Grief is a normal response to a loss. I say to my clients that it is important not to “get over a death” but it is important to “work through” the grieving process. There is no one correct way to grieve. Some may have frequent periods of tearfulness while others may not display emotion. Some may be able to return quickly to a “normal” routine while others may need to do it gradually.
I was listening to a tape about grief the other day and heard it was said that most people believe the grieving process should end in a few weeks or months. However, the grieving process for some may take much longer and in fact take years. I can only imagine what it would be like to experience the death of a child. The thought of one of my children being killed in and of itself is incomprehensible.

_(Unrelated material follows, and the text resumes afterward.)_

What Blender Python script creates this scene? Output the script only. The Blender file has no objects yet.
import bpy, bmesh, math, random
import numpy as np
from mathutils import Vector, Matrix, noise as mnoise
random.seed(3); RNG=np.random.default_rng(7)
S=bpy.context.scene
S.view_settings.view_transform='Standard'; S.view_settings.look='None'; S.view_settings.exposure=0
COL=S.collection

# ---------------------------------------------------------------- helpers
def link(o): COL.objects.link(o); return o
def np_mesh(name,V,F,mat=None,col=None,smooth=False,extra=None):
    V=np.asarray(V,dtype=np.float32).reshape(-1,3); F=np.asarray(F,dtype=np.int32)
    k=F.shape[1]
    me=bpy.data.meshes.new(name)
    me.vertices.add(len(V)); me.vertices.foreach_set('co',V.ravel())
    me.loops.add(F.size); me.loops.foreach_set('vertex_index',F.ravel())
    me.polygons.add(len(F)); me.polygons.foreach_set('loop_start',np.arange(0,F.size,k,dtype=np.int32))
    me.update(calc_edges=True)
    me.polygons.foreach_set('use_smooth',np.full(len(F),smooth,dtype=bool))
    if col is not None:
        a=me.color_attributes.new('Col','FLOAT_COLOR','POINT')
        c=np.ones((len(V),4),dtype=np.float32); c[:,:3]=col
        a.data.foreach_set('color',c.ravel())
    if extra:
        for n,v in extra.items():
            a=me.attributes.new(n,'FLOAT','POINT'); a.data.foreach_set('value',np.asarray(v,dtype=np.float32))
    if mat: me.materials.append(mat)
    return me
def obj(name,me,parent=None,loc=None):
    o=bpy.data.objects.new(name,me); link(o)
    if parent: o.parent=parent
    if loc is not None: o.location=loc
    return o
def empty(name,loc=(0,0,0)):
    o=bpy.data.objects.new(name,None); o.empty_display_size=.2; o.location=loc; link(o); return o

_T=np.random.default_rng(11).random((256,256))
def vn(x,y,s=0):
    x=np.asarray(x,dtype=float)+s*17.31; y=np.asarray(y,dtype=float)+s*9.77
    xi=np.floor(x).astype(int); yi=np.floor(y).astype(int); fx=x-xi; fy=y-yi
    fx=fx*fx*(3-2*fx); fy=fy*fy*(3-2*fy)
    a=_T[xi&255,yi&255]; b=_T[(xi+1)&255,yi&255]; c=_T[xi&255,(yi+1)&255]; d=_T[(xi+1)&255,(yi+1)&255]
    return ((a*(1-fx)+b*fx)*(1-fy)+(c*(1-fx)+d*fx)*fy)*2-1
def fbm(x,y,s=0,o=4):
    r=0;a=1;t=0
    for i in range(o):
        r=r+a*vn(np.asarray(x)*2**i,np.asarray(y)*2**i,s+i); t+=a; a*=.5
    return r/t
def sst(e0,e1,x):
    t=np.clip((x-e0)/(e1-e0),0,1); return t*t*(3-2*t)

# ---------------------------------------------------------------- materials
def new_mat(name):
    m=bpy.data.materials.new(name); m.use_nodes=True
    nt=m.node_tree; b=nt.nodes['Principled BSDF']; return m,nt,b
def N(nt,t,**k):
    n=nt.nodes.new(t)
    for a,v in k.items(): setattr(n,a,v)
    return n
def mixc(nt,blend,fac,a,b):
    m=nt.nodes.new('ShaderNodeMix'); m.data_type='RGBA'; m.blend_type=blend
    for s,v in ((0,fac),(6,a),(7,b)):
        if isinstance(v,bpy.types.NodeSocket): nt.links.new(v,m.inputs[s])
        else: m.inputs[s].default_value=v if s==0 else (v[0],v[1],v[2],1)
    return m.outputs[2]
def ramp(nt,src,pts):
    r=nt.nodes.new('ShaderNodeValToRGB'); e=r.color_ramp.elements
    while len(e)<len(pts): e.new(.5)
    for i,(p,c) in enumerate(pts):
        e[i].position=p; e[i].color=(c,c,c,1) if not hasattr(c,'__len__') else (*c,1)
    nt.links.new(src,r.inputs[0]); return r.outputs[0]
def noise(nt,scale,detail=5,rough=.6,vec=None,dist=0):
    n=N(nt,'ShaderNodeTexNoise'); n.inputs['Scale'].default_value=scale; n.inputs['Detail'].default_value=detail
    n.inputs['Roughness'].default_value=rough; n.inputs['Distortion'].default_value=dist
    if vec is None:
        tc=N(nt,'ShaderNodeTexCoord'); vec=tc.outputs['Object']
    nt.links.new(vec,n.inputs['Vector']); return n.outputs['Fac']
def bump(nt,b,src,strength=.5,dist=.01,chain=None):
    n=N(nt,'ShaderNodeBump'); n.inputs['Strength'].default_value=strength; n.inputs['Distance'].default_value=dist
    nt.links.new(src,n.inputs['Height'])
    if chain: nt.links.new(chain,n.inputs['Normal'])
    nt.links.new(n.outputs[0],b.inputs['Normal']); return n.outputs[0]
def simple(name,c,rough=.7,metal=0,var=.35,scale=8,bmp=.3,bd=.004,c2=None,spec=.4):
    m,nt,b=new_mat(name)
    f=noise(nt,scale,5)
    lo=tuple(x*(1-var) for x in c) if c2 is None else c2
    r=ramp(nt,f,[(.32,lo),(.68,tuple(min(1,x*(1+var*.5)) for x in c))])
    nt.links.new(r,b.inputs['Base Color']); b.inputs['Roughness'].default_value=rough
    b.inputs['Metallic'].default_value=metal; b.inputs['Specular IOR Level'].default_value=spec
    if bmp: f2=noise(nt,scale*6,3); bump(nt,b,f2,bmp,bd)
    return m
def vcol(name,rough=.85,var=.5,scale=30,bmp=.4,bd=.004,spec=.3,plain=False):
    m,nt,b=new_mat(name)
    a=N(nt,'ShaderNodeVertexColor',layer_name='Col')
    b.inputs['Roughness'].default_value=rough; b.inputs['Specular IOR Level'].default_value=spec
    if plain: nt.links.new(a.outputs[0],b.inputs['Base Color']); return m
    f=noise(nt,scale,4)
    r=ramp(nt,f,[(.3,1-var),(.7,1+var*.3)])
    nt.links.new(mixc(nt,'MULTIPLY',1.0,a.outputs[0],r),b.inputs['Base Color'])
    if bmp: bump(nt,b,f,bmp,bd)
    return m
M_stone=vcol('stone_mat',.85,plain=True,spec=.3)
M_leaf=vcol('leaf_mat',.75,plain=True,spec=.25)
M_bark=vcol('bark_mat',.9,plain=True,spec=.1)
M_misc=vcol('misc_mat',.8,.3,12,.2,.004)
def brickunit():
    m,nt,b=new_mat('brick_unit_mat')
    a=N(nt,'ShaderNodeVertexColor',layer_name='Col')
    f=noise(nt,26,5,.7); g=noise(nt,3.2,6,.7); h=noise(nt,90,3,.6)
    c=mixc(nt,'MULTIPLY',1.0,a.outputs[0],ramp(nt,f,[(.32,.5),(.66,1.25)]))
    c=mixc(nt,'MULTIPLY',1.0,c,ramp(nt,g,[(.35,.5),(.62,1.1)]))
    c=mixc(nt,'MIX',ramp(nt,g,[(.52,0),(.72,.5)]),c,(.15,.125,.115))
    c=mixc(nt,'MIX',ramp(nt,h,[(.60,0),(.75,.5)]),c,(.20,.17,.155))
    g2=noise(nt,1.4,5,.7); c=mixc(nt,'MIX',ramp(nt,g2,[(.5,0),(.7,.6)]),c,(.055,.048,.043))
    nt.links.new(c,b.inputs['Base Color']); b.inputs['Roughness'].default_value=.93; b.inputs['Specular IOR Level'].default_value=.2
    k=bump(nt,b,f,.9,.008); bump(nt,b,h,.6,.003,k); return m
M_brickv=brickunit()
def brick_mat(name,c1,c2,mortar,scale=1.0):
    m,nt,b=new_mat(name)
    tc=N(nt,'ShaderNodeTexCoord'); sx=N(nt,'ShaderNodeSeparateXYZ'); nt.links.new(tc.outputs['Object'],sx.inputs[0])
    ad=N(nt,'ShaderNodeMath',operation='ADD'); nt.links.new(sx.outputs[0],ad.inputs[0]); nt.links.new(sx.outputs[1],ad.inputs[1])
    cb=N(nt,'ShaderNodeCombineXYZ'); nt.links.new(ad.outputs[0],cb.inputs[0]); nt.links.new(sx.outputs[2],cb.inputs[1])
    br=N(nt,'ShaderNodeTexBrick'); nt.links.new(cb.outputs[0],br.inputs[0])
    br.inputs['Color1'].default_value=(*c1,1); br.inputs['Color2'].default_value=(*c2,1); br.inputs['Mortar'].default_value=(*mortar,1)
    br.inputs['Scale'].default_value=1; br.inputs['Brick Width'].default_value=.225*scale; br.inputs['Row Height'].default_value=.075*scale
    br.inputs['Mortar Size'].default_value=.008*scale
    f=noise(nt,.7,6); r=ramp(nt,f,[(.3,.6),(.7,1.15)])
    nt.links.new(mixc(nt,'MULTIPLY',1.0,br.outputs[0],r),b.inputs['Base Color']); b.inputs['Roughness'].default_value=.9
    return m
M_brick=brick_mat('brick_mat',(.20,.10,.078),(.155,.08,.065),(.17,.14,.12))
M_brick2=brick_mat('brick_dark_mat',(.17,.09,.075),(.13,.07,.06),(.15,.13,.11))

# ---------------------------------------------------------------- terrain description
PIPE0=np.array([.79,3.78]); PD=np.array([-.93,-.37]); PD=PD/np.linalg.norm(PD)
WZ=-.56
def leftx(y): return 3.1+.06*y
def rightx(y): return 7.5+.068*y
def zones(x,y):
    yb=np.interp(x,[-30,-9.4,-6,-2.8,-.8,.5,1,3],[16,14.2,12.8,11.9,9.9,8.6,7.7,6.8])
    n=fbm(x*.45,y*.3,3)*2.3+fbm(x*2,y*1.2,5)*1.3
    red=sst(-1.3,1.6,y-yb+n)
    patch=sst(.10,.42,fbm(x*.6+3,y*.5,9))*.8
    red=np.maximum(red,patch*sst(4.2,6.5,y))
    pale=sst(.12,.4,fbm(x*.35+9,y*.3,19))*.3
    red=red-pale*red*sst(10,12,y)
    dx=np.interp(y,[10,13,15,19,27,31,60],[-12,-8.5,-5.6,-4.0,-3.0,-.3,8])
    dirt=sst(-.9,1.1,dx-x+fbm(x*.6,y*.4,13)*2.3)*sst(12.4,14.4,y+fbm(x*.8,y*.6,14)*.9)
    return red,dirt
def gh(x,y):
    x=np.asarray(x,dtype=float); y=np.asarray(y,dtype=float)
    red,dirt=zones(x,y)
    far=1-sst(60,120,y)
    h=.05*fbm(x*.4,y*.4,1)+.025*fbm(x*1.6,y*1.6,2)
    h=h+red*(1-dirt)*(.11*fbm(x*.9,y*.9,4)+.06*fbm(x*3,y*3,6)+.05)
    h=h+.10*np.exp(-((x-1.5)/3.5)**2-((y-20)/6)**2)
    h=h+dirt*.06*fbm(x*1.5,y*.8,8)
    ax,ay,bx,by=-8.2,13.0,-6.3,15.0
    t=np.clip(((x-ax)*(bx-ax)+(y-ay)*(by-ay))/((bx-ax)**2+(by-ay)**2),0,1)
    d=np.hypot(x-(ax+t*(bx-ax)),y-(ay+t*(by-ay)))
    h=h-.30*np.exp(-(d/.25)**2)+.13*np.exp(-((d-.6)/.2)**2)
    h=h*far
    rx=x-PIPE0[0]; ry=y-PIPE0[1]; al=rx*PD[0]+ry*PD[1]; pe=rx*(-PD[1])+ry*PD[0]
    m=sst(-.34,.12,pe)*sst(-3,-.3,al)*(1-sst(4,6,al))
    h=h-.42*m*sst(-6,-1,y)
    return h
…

Finding someone you can talk with and share your thoughts and feelings is extremely important. Soon after experiencing a tragic death it is common for people to be confused and forgetful. Friends and family return to their lives while you now may have to face the most difficult challenge you have ever faced. The pain will lessen and the fog will lift. However, most people will have difficult times especially the first year. Birthdays and Holidays are experienced without the presence of your friend or family member and this may generate sadness and depression. Preparing for those days is important. Finding a way to recognize the loss and absence of a loved one is helpful.
In future posts I will discuss ways in which to cope with a death. For now, remember there is no manual on how to grieve. We all will develop our unique ways to learn to accept a death and integrate the life of those we loved into our lives.